DATA LINES:

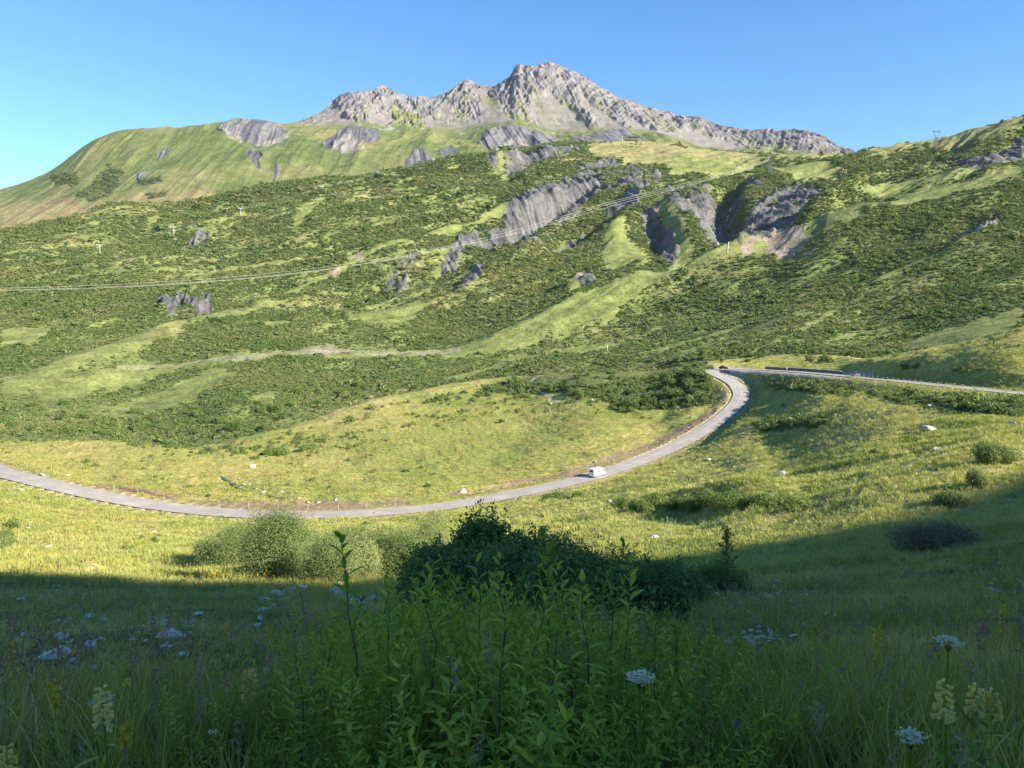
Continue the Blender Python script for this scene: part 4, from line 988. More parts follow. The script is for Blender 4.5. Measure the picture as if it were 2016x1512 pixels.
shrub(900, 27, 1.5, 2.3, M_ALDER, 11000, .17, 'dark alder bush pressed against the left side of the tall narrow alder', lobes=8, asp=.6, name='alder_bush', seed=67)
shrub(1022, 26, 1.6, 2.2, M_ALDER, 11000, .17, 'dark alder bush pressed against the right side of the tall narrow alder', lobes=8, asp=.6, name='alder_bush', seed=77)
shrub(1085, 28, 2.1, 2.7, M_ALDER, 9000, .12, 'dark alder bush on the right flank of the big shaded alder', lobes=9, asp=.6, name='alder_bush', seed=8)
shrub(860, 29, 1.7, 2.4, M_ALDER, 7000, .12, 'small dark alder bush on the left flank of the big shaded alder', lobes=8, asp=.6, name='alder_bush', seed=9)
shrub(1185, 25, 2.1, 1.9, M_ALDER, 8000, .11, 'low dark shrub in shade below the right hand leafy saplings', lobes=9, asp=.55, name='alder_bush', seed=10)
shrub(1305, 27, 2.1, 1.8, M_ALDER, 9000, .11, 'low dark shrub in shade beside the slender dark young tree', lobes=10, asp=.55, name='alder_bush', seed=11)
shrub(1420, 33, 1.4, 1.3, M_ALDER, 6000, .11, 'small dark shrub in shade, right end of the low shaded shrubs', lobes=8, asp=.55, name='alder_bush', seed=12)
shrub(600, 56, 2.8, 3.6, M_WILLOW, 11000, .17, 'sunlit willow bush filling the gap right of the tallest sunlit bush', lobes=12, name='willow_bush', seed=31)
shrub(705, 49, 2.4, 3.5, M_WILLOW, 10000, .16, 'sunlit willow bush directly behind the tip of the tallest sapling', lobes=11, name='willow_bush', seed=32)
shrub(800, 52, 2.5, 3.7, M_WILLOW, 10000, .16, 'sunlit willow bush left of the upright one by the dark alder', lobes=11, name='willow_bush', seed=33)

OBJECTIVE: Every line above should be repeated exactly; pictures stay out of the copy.

THE SOLUTION:
Continue the Blender Python script for this scene: part 4, from line 988. More parts follow. The script is for Blender 4.5. Measure the picture as if it were 2016x1512 pixels.
shrub(900, 27, 1.5, 2.3, M_ALDER, 11000, .17, 'dark alder bush pressed against the left side of the tall narrow alder', lobes=8, asp=.6, name='alder_bush', seed=67)
shrub(1022, 26, 1.6, 2.2, M_ALDER, 11000, .17, 'dark alder bush pressed against the right side of the tall narrow alder', lobes=8, asp=.6, name='alder_bush', seed=77)
shrub(1085, 28, 2.1, 2.7, M_ALDER, 9000, .12, 'dark alder bush on the right flank of the big shaded alder', lobes=9, asp=.6, name='alder_bush', seed=8)
shrub(860, 29, 1.7, 2.4, M_ALDER, 7000, .12, 'small dark alder bush on the left flank of the big shaded alder', lobes=8, asp=.6, name='alder_bush', seed=9)
shrub(1185, 25, 2.1, 1.9, M_ALDER, 8000, .11, 'low dark shrub in shade below the right hand leafy saplings', lobes=9, asp=.55, name='alder_bush', seed=10)
shrub(1305, 27, 2.1, 1.8, M_ALDER, 9000, .11, 'low dark shrub in shade beside the slender dark young tree', lobes=10, asp=.55, name='alder_bush', seed=11)
shrub(1420, 33, 1.4, 1.3, M_ALDER, 6000, .11, 'small dark shrub in shade, right end of the low shaded shrubs', lobes=8, asp=.55, name='alder_bush', seed=12)
shrub(600, 56, 2.8, 3.6, M_WILLOW, 11000, .17, 'sunlit willow bush filling the gap right of the tallest sunlit bush', lobes=12, name='willow_bush', seed=31)
shrub(705, 49, 2.4, 3.5, M_WILLOW, 10000, .16, 'sunlit willow bush directly behind the tip of the tallest sapling', lobes=11, name='willow_bush', seed=32)
shrub(800, 52, 2.5, 3.7, M_WILLOW, 10000, .16, 'sunlit willow bush left of the upright one by the dark alder', lobes=11, name='willow_bush', seed=33)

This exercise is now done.